Tarheel seems like a regular guy, and I agree with much of what he has to say, but he is entirely misleading when he implies from his posts there is an insufficiency in Solar thermal, Solar PV, hydro-wave, hydro-tidal, hydro-potential energy(dams), geo-thermal or wind as sources of energy – fluctuations and load balancing can be achieved with a will to implement a supergrid, energy storage (various) and energy conversion (eg H2) strategies – an opportunity for a 21st C Apollo style programme to land America on a glorious high plateau of self-sufficiency in genuinelyclean, renewable, distributed and non-centralised energy.

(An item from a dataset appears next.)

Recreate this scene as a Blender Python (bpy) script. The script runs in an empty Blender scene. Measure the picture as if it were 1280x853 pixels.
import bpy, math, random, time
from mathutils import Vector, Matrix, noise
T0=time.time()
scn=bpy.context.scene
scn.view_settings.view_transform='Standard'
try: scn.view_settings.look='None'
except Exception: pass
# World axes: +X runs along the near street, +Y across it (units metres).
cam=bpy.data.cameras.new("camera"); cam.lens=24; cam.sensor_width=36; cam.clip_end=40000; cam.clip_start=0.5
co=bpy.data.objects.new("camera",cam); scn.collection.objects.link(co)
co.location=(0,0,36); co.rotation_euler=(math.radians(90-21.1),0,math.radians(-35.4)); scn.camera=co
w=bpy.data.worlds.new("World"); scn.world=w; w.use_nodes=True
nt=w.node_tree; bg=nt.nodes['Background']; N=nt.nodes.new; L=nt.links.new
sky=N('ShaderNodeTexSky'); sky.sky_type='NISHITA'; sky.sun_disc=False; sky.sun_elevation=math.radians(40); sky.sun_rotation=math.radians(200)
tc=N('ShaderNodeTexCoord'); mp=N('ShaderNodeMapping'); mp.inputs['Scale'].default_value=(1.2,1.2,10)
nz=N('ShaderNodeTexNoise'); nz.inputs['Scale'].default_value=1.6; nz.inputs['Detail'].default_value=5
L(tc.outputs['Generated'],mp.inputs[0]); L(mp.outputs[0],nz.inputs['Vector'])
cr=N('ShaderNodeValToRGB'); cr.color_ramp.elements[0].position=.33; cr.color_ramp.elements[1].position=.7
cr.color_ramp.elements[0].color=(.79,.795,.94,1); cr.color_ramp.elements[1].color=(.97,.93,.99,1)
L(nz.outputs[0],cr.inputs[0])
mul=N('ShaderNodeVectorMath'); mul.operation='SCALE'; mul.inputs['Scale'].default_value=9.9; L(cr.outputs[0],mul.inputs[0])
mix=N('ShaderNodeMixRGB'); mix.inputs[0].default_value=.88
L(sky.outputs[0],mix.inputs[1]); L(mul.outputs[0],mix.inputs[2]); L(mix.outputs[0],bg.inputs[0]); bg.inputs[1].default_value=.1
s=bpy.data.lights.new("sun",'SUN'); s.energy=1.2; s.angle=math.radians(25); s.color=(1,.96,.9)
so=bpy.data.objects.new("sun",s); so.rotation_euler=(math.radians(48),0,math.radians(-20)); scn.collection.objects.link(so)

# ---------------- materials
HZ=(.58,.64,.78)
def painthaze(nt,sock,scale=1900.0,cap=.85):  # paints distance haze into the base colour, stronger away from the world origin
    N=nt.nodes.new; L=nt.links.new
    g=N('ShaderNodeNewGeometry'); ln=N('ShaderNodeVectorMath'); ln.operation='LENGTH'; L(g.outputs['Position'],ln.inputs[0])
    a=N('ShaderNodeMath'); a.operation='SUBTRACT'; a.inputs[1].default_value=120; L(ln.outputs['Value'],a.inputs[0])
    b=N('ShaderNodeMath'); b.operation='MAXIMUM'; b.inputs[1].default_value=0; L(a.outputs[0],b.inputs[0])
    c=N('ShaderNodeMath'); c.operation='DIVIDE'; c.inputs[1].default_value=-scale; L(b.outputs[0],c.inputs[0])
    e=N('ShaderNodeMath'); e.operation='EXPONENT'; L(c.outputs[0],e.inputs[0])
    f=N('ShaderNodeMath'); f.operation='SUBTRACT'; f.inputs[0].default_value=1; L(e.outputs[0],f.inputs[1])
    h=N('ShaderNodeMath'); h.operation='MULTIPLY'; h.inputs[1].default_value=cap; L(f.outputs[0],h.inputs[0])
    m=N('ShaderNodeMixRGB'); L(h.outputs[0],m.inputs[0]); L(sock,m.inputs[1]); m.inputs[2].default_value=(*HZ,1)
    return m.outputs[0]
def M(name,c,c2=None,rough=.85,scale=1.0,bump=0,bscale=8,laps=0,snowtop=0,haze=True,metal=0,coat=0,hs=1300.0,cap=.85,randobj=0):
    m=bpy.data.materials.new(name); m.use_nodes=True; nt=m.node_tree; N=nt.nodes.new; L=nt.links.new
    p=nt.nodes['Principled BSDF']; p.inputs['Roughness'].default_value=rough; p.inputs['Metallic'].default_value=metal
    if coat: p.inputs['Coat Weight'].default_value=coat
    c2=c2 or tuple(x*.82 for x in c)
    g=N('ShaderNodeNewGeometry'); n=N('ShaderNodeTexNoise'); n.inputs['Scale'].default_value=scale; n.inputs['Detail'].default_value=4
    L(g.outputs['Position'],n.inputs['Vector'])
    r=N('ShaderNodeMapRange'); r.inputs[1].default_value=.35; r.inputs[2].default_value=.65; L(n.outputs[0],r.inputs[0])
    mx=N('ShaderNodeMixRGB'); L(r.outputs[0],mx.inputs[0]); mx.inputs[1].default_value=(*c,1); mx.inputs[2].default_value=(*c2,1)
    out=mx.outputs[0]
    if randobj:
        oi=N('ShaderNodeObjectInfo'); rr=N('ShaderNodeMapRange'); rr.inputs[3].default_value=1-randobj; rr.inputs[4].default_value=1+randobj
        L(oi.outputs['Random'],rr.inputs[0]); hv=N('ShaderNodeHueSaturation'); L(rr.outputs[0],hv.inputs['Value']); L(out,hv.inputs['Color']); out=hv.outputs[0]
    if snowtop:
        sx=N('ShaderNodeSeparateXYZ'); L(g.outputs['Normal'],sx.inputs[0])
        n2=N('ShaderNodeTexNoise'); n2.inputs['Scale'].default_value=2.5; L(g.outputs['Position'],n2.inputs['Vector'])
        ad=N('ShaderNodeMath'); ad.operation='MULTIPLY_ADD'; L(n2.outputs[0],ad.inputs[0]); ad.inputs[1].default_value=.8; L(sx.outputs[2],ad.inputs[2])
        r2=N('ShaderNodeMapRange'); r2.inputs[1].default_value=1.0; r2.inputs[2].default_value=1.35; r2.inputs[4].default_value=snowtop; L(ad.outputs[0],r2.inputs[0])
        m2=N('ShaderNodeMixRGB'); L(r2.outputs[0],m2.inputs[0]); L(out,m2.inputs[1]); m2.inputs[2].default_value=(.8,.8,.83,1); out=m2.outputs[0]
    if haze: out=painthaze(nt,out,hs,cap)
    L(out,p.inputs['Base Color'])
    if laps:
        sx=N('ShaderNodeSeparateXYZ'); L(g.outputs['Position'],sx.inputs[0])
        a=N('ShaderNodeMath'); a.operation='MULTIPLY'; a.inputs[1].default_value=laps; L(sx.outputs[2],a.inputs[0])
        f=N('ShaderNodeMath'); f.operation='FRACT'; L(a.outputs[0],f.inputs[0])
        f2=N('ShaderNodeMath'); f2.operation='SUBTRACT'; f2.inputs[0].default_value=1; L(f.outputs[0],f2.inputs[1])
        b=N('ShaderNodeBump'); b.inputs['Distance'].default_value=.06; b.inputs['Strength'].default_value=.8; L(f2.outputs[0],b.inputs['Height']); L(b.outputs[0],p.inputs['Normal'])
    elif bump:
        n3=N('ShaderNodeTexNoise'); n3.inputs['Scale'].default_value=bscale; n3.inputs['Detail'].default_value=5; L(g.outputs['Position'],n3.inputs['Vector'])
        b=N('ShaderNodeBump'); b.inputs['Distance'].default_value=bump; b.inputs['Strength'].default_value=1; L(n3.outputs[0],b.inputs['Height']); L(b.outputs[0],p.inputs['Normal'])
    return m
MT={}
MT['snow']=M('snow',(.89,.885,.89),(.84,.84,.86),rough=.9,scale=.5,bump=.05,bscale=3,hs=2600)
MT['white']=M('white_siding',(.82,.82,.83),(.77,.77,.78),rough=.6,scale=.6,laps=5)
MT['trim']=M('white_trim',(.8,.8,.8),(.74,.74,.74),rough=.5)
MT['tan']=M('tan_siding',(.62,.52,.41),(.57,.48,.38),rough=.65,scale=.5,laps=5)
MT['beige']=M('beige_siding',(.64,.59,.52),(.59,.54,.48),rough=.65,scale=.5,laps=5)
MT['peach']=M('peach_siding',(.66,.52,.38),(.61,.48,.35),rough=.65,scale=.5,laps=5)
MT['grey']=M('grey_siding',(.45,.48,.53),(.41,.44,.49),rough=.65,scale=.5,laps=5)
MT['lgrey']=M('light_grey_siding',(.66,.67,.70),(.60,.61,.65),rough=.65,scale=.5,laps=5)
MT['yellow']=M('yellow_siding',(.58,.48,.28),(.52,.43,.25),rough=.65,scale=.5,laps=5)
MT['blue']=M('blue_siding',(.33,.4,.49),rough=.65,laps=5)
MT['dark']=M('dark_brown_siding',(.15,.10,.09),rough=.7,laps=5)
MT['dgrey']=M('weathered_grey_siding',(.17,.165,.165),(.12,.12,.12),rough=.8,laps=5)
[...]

Apologists for nuke power are, btw, just playing into the hands of the French (and Japanese) nuclear power industries – the two countries that stand to gain most from Mr Obamas tragic cave in to the nuke lobby. France has decided to base its economy (and state mandated 35 hr working week) on the manufacture and export of (over-rated) wine, cheese, armaments and nuclear power … it is acting quite explicitly as a bridgehead for this fatally-flawed 20th C technology, with China as its first quarry, Britain second in its sights, and the US next in line. And Westinghouse, dontcha know, is owned by Hitachi. (Luckily, at least, not by Toyota).
This is why a delegation is going to try and persuade Secretary Chu to reverse his nuclear démarche.
Cap and trade was supposed to avoid the word tax, which scares everybody in DC. Didn’t work. It is better than a carbon tax in an international context however; we can oversee pollution from China more easily with it.
The final bill cannot take rights away from states such as California to regulate emissions on their own. That would be a definite step back, as opposed to the treading water with the Lugar bill, which we should support (You’d think Obama would start to pimp that since he loves bipartisanship).
@Frank33 – spot on – I totally agree with you. You might like to check
out http://www.nuclearbanking.org which is very revealing.
As far as my opinion goes I think nuclear power IS the Goldman-Sachs of the energy sector and Ive said as much.